__TO BE DONE__
Print the listing that follows, character for character.

__DATA PROVIDED__
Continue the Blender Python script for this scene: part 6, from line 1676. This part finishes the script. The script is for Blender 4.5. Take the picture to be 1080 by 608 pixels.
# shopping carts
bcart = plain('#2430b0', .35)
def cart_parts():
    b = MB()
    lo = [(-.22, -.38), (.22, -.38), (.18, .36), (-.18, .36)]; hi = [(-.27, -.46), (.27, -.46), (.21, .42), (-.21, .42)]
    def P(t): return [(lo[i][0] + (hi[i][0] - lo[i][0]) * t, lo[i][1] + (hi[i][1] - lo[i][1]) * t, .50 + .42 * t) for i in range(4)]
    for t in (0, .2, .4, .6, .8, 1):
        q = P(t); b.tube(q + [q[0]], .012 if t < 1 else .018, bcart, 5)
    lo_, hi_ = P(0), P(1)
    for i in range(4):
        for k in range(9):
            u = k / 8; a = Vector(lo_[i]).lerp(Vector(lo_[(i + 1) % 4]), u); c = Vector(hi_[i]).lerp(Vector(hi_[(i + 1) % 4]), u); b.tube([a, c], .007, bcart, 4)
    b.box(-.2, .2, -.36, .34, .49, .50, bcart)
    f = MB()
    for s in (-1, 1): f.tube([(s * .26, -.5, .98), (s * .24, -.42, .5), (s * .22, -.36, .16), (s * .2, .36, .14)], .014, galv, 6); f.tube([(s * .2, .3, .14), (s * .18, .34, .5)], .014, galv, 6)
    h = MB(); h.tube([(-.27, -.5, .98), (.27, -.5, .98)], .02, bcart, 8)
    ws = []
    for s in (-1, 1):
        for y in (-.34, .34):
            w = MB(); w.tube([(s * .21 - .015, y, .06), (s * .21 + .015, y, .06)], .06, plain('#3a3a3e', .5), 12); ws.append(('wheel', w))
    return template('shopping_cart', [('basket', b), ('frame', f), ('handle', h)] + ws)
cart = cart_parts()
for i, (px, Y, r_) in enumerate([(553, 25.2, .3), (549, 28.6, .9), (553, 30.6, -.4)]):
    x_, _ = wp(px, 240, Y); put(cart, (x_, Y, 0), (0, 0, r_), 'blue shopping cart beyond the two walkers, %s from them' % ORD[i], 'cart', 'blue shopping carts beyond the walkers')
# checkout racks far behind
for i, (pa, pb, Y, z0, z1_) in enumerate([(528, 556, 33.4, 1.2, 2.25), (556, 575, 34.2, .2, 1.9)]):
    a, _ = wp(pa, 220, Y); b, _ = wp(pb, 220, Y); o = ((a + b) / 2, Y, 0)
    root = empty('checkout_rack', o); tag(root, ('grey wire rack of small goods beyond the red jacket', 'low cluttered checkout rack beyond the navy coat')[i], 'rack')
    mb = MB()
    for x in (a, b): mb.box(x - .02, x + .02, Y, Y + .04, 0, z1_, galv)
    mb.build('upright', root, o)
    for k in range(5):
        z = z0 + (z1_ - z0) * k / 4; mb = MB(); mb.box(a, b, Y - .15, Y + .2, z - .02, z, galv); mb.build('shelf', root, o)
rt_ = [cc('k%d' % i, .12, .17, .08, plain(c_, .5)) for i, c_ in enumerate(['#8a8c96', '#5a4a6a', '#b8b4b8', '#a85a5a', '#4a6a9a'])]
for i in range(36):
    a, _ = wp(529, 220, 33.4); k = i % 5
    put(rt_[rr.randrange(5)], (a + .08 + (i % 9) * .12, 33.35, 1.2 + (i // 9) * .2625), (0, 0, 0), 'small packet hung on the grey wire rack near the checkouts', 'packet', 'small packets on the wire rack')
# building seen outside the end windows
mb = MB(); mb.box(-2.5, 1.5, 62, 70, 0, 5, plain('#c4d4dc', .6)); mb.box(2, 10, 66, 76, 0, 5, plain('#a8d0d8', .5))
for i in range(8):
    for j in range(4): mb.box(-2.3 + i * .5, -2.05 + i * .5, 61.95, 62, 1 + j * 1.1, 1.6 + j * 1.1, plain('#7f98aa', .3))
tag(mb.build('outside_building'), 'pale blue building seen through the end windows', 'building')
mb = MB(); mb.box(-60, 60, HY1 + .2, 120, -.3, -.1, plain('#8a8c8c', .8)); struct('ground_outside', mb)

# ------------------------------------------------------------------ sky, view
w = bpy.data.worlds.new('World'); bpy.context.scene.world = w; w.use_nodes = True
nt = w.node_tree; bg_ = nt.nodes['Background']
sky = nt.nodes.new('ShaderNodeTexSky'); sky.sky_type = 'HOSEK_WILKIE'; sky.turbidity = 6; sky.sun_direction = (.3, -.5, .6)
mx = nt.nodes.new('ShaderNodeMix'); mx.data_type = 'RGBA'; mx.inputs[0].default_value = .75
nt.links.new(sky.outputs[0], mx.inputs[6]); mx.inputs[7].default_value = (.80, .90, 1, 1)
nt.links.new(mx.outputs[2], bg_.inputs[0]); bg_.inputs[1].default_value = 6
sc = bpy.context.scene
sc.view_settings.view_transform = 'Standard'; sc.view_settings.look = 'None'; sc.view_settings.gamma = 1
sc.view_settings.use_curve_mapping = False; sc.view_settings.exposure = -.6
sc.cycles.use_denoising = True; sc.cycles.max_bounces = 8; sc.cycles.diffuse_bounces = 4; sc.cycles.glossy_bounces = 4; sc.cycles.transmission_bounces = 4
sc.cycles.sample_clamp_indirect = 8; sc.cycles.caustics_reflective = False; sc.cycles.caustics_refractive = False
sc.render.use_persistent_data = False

__FINAL RESULT__
Continue the Blender Python script for this scene: part 6, from line 1676. This part finishes the script. The script is for Blender 4.5. Take the picture to be 1080 by 608 pixels.
# shopping carts
bcart = plain('#2430b0', .35)
def cart_parts():
    b = MB()
    lo = [(-.22, -.38), (.22, -.38), (.18, .36), (-.18, .36)]; hi = [(-.27, -.46), (.27, -.46), (.21, .42), (-.21, .42)]
    def P(t): return [(lo[i][0] + (hi[i][0] - lo[i][0]) * t, lo[i][1] + (hi[i][1] - lo[i][1]) * t, .50 + .42 * t) for i in range(4)]
    for t in (0, .2, .4, .6, .8, 1):
        q = P(t); b.tube(q + [q[0]], .012 if t < 1 else .018, bcart, 5)
    lo_, hi_ = P(0), P(1)
    for i in range(4):
        for k in range(9):
            u = k / 8; a = Vector(lo_[i]).lerp(Vector(lo_[(i + 1) % 4]), u); c = Vector(hi_[i]).lerp(Vector(hi_[(i + 1) % 4]), u); b.tube([a, c], .007, bcart, 4)
    b.box(-.2, .2, -.36, .34, .49, .50, bcart)
    f = MB()
    for s in (-1, 1): f.tube([(s * .26, -.5, .98), (s * .24, -.42, .5), (s * .22, -.36, .16), (s * .2, .36, .14)], .014, galv, 6); f.tube([(s * .2, .3, .14), (s * .18, .34, .5)], .014, galv, 6)
    h = MB(); h.tube([(-.27, -.5, .98), (.27, -.5, .98)], .02, bcart, 8)
    ws = []
    for s in (-1, 1):
        for y in (-.34, .34):
            w = MB(); w.tube([(s * .21 - .015, y, .06), (s * .21 + .015, y, .06)], .06, plain('#3a3a3e', .5), 12); ws.append(('wheel', w))
    return template('shopping_cart', [('basket', b), ('frame', f), ('handle', h)] + ws)
cart = cart_parts()
for i, (px, Y, r_) in enumerate([(553, 25.2, .3), (549, 28.6, .9), (553, 30.6, -.4)]):
    x_, _ = wp(px, 240, Y); put(cart, (x_, Y, 0), (0, 0, r_), 'blue shopping cart beyond the two walkers, %s from them' % ORD[i], 'cart', 'blue shopping carts beyond the walkers')
# checkout racks far behind
for i, (pa, pb, Y, z0, z1_) in enumerate([(528, 556, 33.4, 1.2, 2.25), (556, 575, 34.2, .2, 1.9)]):
    a, _ = wp(pa, 220, Y); b, _ = wp(pb, 220, Y); o = ((a + b) / 2, Y, 0)
    root = empty('checkout_rack', o); tag(root, ('grey wire rack of small goods beyond the red jacket', 'low cluttered checkout rack beyond the navy coat')[i], 'rack')
    mb = MB()
    for x in (a, b): mb.box(x - .02, x + .02, Y, Y + .04, 0, z1_, galv)
    mb.build('upright', root, o)
    for k in range(5):
        z = z0 + (z1_ - z0) * k / 4; mb = MB(); mb.box(a, b, Y - .15, Y + .2, z - .02, z, galv); mb.build('shelf', root, o)
rt_ = [cc('k%d' % i, .12, .17, .08, plain(c_, .5)) for i, c_ in enumerate(['#8a8c96', '#5a4a6a', '#b8b4b8', '#a85a5a', '#4a6a9a'])]
for i in range(36):
    a, _ = wp(529, 220, 33.4); k = i % 5
    put(rt_[rr.randrange(5)], (a + .08 + (i % 9) * .12, 33.35, 1.2 + (i // 9) * .2625), (0, 0, 0), 'small packet hung on the grey wire rack near the checkouts', 'packet', 'small packets on the wire rack')
# building seen outside the end windows
mb = MB(); mb.box(-2.5, 1.5, 62, 70, 0, 5, plain('#c4d4dc', .6)); mb.box(2, 10, 66, 76, 0, 5, plain('#a8d0d8', .5))
for i in range(8):
    for j in range(4): mb.box(-2.3 + i * .5, -2.05 + i * .5, 61.95, 62, 1 + j * 1.1, 1.6 + j * 1.1, plain('#7f98aa', .3))
tag(mb.build('outside_building'), 'pale blue building seen through the end windows', 'building')
mb = MB(); mb.box(-60, 60, HY1 + .2, 120, -.3, -.1, plain('#8a8c8c', .8)); struct('ground_outside', mb)

# ------------------------------------------------------------------ sky, view
w = bpy.data.worlds.new('World'); bpy.context.scene.world = w; w.use_nodes = True
nt = w.node_tree; bg_ = nt.nodes['Background']
sky = nt.nodes.new('ShaderNodeTexSky'); sky.sky_type = 'HOSEK_WILKIE'; sky.turbidity = 6; sky.sun_direction = (.3, -.5, .6)
mx = nt.nodes.new('ShaderNodeMix'); mx.data_type = 'RGBA'; mx.inputs[0].default_value = .75
nt.links.new(sky.outputs[0], mx.inputs[6]); mx.inputs[7].default_value = (.80, .90, 1, 1)
nt.links.new(mx.outputs[2], bg_.inputs[0]); bg_.inputs[1].default_value = 6
sc = bpy.context.scene
sc.view_settings.view_transform = 'Standard'; sc.view_settings.look = 'None'; sc.view_settings.gamma = 1
sc.view_settings.use_curve_mapping = False; sc.view_settings.exposure = -.6
sc.cycles.use_denoising = True; sc.cycles.max_bounces = 8; sc.cycles.diffuse_bounces = 4; sc.cycles.glossy_bounces = 4; sc.cycles.transmission_bounces = 4
sc.cycles.sample_clamp_indirect = 8; sc.cycles.caustics_reflective = False; sc.cycles.caustics_refractive = False
sc.render.use_persistent_data = False